Als je leest dat een aantal personen waar je zojuist mee hebt meegeleefd, niet echt bestaan hebben, moet je even wat wegslikken. Ze leken zo echt. Dat is de kracht van Marita de Sterck: ze schept levensechte personages, mensen zoals jij en ik, in situaties waar we liever niet in verzeild raken, omdat de beslissingen die je moet nemen erg lastig zijn. Of haar personages het er goed van af brengen?

‘Ik vond mezelf zo slim, maar met mijn domme kop zag ik niet wat ik had kunnen zien.
Wat dat betreft was ik nog echt het kieken van de buiten. Ik at uit die schone meneer zijn hand, kakelde en stak mijn kop in het zand.‘


Het is 1935.
Hoofdpersoon is de zestienjarige Jeanne, die het huis van haar oom en tante ontvlucht, nadat haar oom ontdekt heeft dat er een appetijtelijk jong ding onder zijn dak woont. Ze zoekt werk in een bar, een uitzuipcafé, noemt de uitbaatster het. Madame Angèle ziet het wel zitten met haar, maar die naam is niet goed voor een serveuse. Als Mona vindt ze al snel haar draai in De Londres, waar het vooral de bedoeling is om de klanten uit de knijpen. Ze wordt verliefd op Stan, de bakker, maar die heeft alleen maar oog voor dorpsgenoot Marieke. Marieke wil evenwel niet zomaar liezen voor Stan, omdat ze zijn neef Fons ook wel ziet zitten. Stan is een eenvoudige jongen, hardwerkend, maar niet zo slim. Hij valt voor de mooie woorden van advocaat Gregoor, die erg Duitsgezind is, en die blij is met hun komst naar België.
Fons leert voor journalist. Hij maakt niet echt werk van Marieke, ze is van Stan toch? En hij heeft het veel te druk met politiek. Hij is anti-Duits.
Mariekes keuze is niet zomaar gemaakt, ze valt voor Stans charmes, en de passie die ze met hem beleeft. Maar zijn ideeën keurt ze af. In dat opzicht wil ze Fons.
In het café speelt ze gevaarlijk spel. De advocaat Gregoor heeft een boontje voor haar, en ze probeert hem uit te horen. Met de verworven kennis kan ze de Joden helpen. Het is valavond als Mona een moeilijke keuze moet maken, en het ziet er naar uit dat ze een verkeerde beslissing neemt.

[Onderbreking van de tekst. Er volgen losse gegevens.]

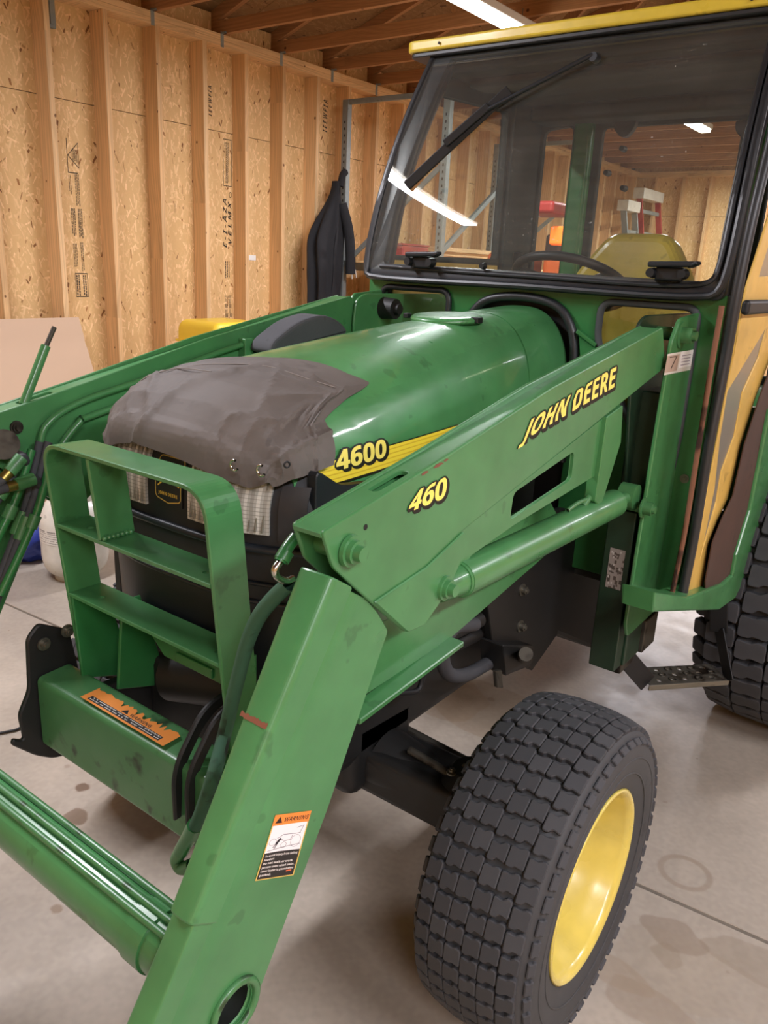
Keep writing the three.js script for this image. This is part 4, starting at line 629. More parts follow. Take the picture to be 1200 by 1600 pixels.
// --- wheels
const camPos = new THREE.Vector3(0, 1.52, 0);
function lugGeo(w, c, h, jag) {   // a: axial, b: around; raised along +z before turning
  const a = w / 2, b = c / 2, j = jag * c;
  const s = shapeOf([[-a, -b], [-a * 0.25, -b], [a * 0.0, -b + j], [a, -b + j * 0.6], [a, b - j * 0.2], [a * 0.35, b], [0, b - j * 0.9], [-a, b - j * 0.6]], Math.min(w, c) * 0.14);
  const g = extr(s, h, Math.min(0.0019, h * 0.3), 1, 2); g.translate(0, 0, -h * 0.45);
  const n = flat(g); boxUV(n); return n;
}
function wheel(name, c, R, W, rimR, o) {
  const g = new THREE.Group(); g.name = numbered(name); g.position.set(c[0] - T.base[0], c[1] - T.base[1], c[2] - T.base[2]); T.add(g); g.base = [0, 0, 0]; g.parentThing = true;
  const out = o.out, h = W / 2, Rb = R - o.depth;
  const add = (n, geo, m, opt = {}) => { const gg = merged(geo); if (!opt.keepUV) boxUV(gg); const q = shade(new THREE.Mesh(gg, m)); q.name = numbered(n); g.add(q); return q; };
  const crown = (a) => Rb - o.crown * Math.pow(Math.abs(a) / h, 2.6);
  const prof = [];
  prof.push([rimR - 0.004, -h * 0.82], [rimR + 0.006, -h * 0.9], [lerp(rimR, Rb, 0.45), -h * 1.02], [lerp(rimR, Rb, 0.72), -h * 1.0], [crown(h * 0.93) - 0.012, -h * 0.94]);
  for (let i = -6; i <= 6; i++) prof.push([crown(i / 6 * h * 0.86), i / 6 * h * 0.86]);
  prof.push([crown(h * 0.93) - 0.012, h * 0.94], [lerp(rimR, Rb, 0.72), h * 1.0], [lerp(rimR, Rb, 0.45), h * 1.02], [rimR + 0.006, h * 0.9], [rimR - 0.004, h * 0.82]);
  const smoothProf = new THREE.SplineCurve(prof.map((p) => new THREE.Vector2(...p))).getPoints(90).map((p) => [p.x, p.y]);
  add('tire', lathe(smoothProf, [0, 0, 0], [out, 0, 0], 96), M.sidewall);
  add('sidewall_ring', [0.3, 0.55].map((t) => { const tr = new THREE.TorusGeometry(lerp(rimR, Rb, t), 0.0022, 6, 90); tr.rotateY(Math.PI / 2); tr.translate(out * h * (t < 0.4 ? 0.985 : 1.02), 0, 0); return flat(tr); }), M.sidewall);
  const lugs = [], mats = [M.rubber, M.rubberDust];
  const geos = [0.16, 0.22, 0.12].map((j) => lugGeo(o.lw, o.pitch * 0.93, o.depth * 1.5, j));
  const sh = lugGeo(o.sw ?? o.lw, o.pitch * 0.72, o.depth * 1.2, 0.1), bulk = [], n = Math.round(2 * Math.PI * R / o.pitch);
  const place = (a, th, geo, tilt, rad, mi) => {
    const er = new THREE.Vector3(0, Math.cos(th), Math.sin(th)), et = new THREE.Vector3(0, -Math.sin(th), Math.cos(th)), ax = new THREE.Vector3(1, 0, 0);
    const nr = er.clone().multiplyScalar(Math.cos(tilt)).addScaledVector(ax, Math.sin(tilt)), aa = ax.clone().multiplyScalar(Math.cos(tilt)).addScaledVector(er, -Math.sin(tilt));
    const m = new THREE.Matrix4().makeBasis(aa, et.clone().negate(), nr).setPosition(ax.clone().multiplyScalar(a).addScaledVector(er, rad));
    if (m.determinant() < 0) m.makeBasis(aa, et, nr).setPosition(ax.clone().multiplyScalar(a).addScaledVector(er, rad));
    const wp = new THREE.Vector3().setFromMatrixPosition(m).add(new THREE.Vector3(...c)), vis = o.single && nr.dot(camPos.clone().sub(wp).normalize()) > -0.02 && wp.y > 0.06 && (!o.test || o.test(wp));
    if (vis) { const q = shade(new THREE.Mesh(geo, mats[mi])); q.name = numbered('tread_lug'); q.applyMatrix4(m); g.add(q); } else bulk.push(geo.clone().applyMatrix4(m));
  };
  const cols = o.cols, span = W * 0.86;
  for (let i = 0; i < n; i++) {
    for (let k = 0; k < cols; k++) {
      const a = (k + 0.5) / cols * span - span / 2, th = (i + (o.stagger[k % o.stagger.length])) / n * Math.PI * 2;
      const sl = (crown(a + 0.004) - crown(a - 0.004)) / 0.008; place(a, th, geos[(i + k) % 3], -Math.atan(sl), crown(a) + o.depth * 0.35, (i * 7 + k * 3) % 5 === 0 ? 1 : 0);
    }
    for (const s of [-1, 1]) place(s * (span / 2 + 0.012), (i + 0.3) / n * Math.PI * 2, sh, s * (R < 0.4 ? 0.8 : 0.6), crown(h * 0.9) - (R < 0.4 ? 0.0135 : 0.006), 1);
  }
  if (bulk.length) { const q = add('tread_lugs', bulk, M.rubber); q.userData.kind = 'stuff'; }
  // rim: flange, bead seat, deep well, disc
  const w = h * 0.84, rp = [[rimR * 0.99, w], [rimR + 0.004, w + 0.008], [rimR - 0.001, w + 0.012], [rimR - 0.008, w + 0.006], [rimR - 0.016, w - 0.004], [rimR - 0.019, w - 0.03], [rimR - 0.03, w - 0.045], [rimR - 0.033, w - 0.085], [rimR - 0.05, w - 0.098], [rimR - 0.055, -w + o.disc], [rimR * 0.62, -w + o.disc - 0.012], [rimR * 0.45, -w + o.disc + 0.012], [0, -w + o.disc + 0.012], [0, -w + o.disc - 0.01], [rimR * 0.9, -w + o.disc - 0.02], [rimR - 0.01, -w + 0.01], [rimR, -w]];
  add('rim', lathe(rp.slice().reverse(), [0, 0, 0], [out, 0, 0], 72), M.yellowRim);
  add('lug_nut', [...Array(6)].map((_, i) => { const t = i / 6 * 6.2832, q = [out * (-w + o.disc + 0.01), Math.cos(t) * rimR * 0.34, Math.sin(t) * rimR * 0.34]; return hexBolt(q, [out, 0, 0], 0.01, 0.014); }), M.steel);
  add('hub', lathe([[0.0, 0.06], [0.03, 0.058], [0.042, 0.045], [0.046, 0]].reverse(), [out * (-w + o.disc + 0.01), 0, 0], [out, 0, 0], 28), M.yellowRim);
  add('valve_stem', cyl([out * (w - 0.05), rimR - 0.045, 0.02], [out * (w - 0.02), rimR - 0.06, 0.02], 0.004, 0.003, 8), M.black);
  return g;
}
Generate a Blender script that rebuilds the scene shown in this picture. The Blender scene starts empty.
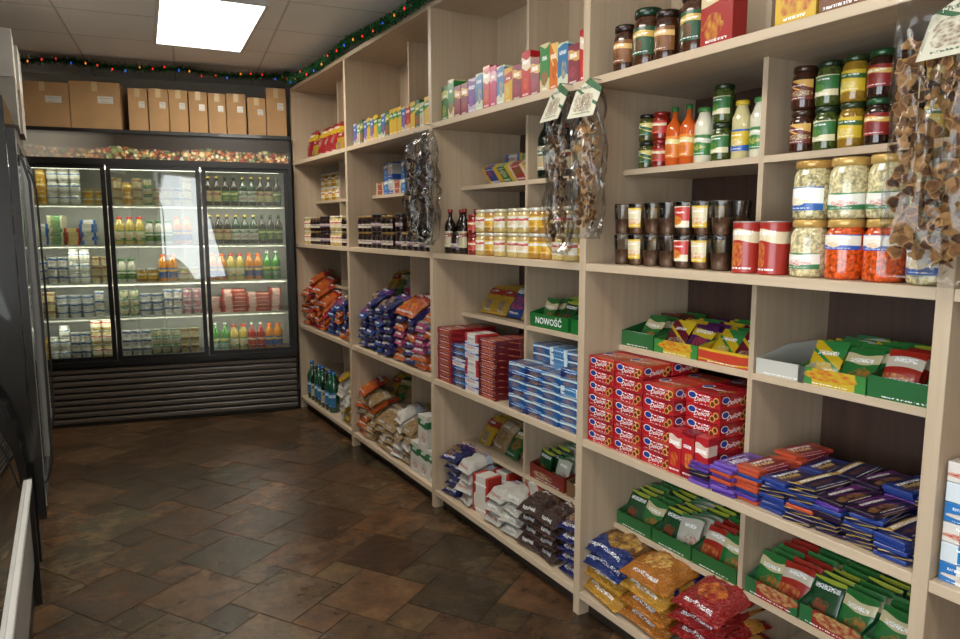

Er zijn veel bijfiguren, die het verhaal opfleuren: de moeder van Stan, die de zorg heeft voor haar man, gasslachtoffer van de Grote Oorlog. Mariekes vader die prijzen wint met zijn duiven. Het joodse onderduikstertje, dat onderdak vindt bij een in de eerdere oorlog uit Nederland gevluchte joodse echtpaar, de dorpsgek die het liefst het hele jaar door in een zwembroek door het dorp fietst. De rol van die bijfiguren is duidelijk om aan te geven hoe de oorlog een normale dorpsgemeenschap aantast. Het verhaal gaat wel over de driehoeksverhouding tussen Marieke, Stan en Fons, maar is vooral de bedoeling om te vertellen wat de komst van de Duitsers doet met een kleine gemeenschap.
Het gebruikte Vlaams-Nederlands zorgt er voor dat je je echt in Antwerpen waant. Een ietwat bekrompen, erg koningsgezinde en katholieke samenleving, met mensen van vlees en bloed.

Marita de Sterck (1955, Antwerpen) studeerde talen, perswetenschappen en antropologie. Ze doceert literatuur en antropologie aan de bibliotheekschool van Gent en geeft ook workshops verhalen schrijven aan jongeren. Zij ontving voor haar boeken onder meer de Gouden Uil Prijs van de Jonge Lezer, de Halewijnprijs, een Gouden en twee Zilveren Zoenen en de Boekenleeuw.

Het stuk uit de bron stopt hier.